A dark thread runs through it
More Matter: Essays and Criticism, by John Updike
John Updike's massive new book—of which I have read, yes, every single page—is a firm rejection and reversal of Queen Gertrude's famous plea to Polonius in Hamlet, "More matter, with less art." In this, his fifth volume of essays and criticism, Updike pleads that there be more creative fiction writing and less banal cultural fixation, more concern with religion and metaphysics and less preoccupation with a soulless postmodern secularity. The book is a paradox: Updike determinedly assembles more nonfiction matter to convince us that such matter is not what we really need at this time.
A number of themes reinforce this paradox. One is the constant indication that the 67-year-old author is contemplating his own death. "The edge of the grave makes a lively point of vantage," he notes in one of his reviews here, and the consideration of the year 2020 in his most recent novel, Toward the End of Time, makes him aware that he probably will not be alive then, "a fact I cannot long stare at."
This kind of sensitivity to "what finally counts" is de rigueur for all of us over 65, and it is hitting Updike hard. His preface begins with the pleasure of putting this massive pastiche together, but it ends with the cold recognition that any authorial hope for some "permanent form" is an illusion. Books and writing are part of a universe which is itself "a transitory scribble on the surface . . . of nothingness." As if he has shocked himself by making that statement, he adds immediately, "Wow! Zap! Nevertheless, the living must live, a writer must write. Enough."
Updike is also troubled by 20th-century culture—especially, of course, American culture. Several essays dwell on the reality and perversity of evil. He is concerned about the superficiality of the intrusive media, with its hyped emphasis on interviewing wannabe and actual celebrities, including writers. Someone in his aging artistic shoes, he says through his alter ego Henry Bech, "makes the desolating discovery that the world would rather have a writer give speeches, judge prizes, receive prizes, attend book signings, go on TV and radio, display him- or herself on campuses, pose for photographs, than, in the primal sense, write. . . . The appetite for serious writing is almost entirely dead." He is scorching about the current penchant for writing scabby biographical exposés: "The appetite in the print trade is presently for real stuff-the dirt, the poop, the nitty gritty—and not for the obliquities and tenuosities of fiction."
This dark, irritable thread running through the book is certainly not a sign that Updike has become a nihilist, a charge lately made by some of his critics.

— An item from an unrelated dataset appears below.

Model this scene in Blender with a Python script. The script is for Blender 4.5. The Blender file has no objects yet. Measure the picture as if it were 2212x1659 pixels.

There is always the "yes, but" in his reading of the human condition. "Yes, this is true, but on the other hand that is also true" goes his dialectic. He specifically criticizes the overly dark worldview of writers like Edith Wharton, Edmund Wilson, Wallace Stevens and John Cheever. Their lack of an adequate religious perspective, Updike intimates, made it difficult for them to handle the dark side of existence. Of Cheever he observes, "Though of a religious disposition, [he] had no theology in which to frame and shelter his frailty." Coherent fiction "is rooted in an act of faith: a presumption of an inherent significance in human activity."
Throughout the exceptionally varied materials that make up the book, Updike movingly articulates the nature and role of fiction as a sign of cultural health. Perhaps the clearest statement of this is his playful and telling dialogue with the Martian emissary Chokchöq, who asks for an explanation of fiction. Farquhar, his NASA belle-letterist conversational partner, explains: "Fiction aims to give the illusion of experience, so we know what it's like to be alive. . . . It's an appeal to the whole soul. It's existential, it's ontological, it's accidental, it's sublime. It's as broad as life, as high and as deep, as shallow and bittersweet and murky, even. It's a mirror out for a walk."
Puzzled, Chokchöq replies: "Humanity appears to be a cosmic breed which never wearies of looking into the mirror. A rather soft mirror, in the case of fiction. It shows little of the digestive process, the laws of physics, and the productive labor of the proletariat, and gives inordinate attention to the erotic and the conversational."
Updike states that "the tonic gift of the best fiction" is "the sense of truth—the sense of a transparency that permits us to see imaginary lives more clearly than we see our own, a sight that cleanses us even as it saddens and frightens." Yes, Aristotle is here. But "now that philosophy has become . . . concerned less with meaning than with the meaninglessness of meaning, the old existential questions find shelter within the novel's traditional direct impression of life." Updike compares art to religion, in that it "appeals for judgment to standards not measurable in worldly terms, neither in dollar profits nor in immediate critical acclaim."
The sense that Updike scooped out his files for this book is hard to avoid. But much of this material will be new to most of us, and the book is a great feast of literary brilliance. The sexagenarian Updike seems a hardworking literary analogue of Kierkegaard's knight of faith and Dostoevsky's underground man, largely ignored by a majority of cultural leaders both religious and secular, but a treasure nevertheless.